The court then noted the burden of proof that plaintiff was required to meet.
 
“In theory, then, Drayton may be held personally liable for conversion and deceptive trade practices of CMI/Arena so long as he participated in the wrongful conduct, or, with knowledge, approved of the conduct. The Court must therefore determine whether Plaintiff is entitled to summary judgment on these claims. To prove that Drayton should be held liable for conversion based on CMI's use of Plaintiff's funds to develop the Rainier software and to pay other operating expenses, Plaintiff must show that: (1) CMI converted Plaintiff's funds, and (2) Drayton participated in CMI's conversion of Plaintiff's funds, or, with knowledge, approved of that conduct.”
 
The court found that it was required to deny plaintiff’s motion for summary judgment because of the bankruptcy proceeding involving CMI/Arena.
 
“However, the instant case is subject to an automatic stay as to Defendant CMI because of pending bankruptcy proceedings in this district. The Court would violate the stay by considering issues presented by or related to the stayed case as to CMI. As such, the Court cannot at this time consider whether CMI did, in fact, commit the tort of conversion--as Plaintiff has alleged in its Amended Complaint--in order to decide whether Defendant is personally liable for participating in such conduct, or knowingly approved of it…. Accordingly, the Court must decline to consider this issue at present.
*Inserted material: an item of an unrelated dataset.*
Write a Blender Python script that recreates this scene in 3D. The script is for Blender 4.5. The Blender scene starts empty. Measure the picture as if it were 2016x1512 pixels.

For the same reasons, the Court cannot at this time pass on whether CMI violated Washington's Consumer Protection Act, the first step in determining whether Drayton can be held personally liable for participating in that alleged violation or knowingly approving of such conduct. Accordingly, the Court must at this time DENY without prejudice Plaintiff's motion as to these issues.”
 
Although the federal court was unable to rule on the merits of the claims involving the responsible corporate officer doctrine in Montclair United Soccer Club, that decision and the California decision in Roscoe demonstrate that the doctrine is alive and kicking at the present. As the lawsuits from the financial and liability scandals of 2008 and 2009 begin to percolate through the courts, the responsible corporate officer doctrine may make additional public appearances.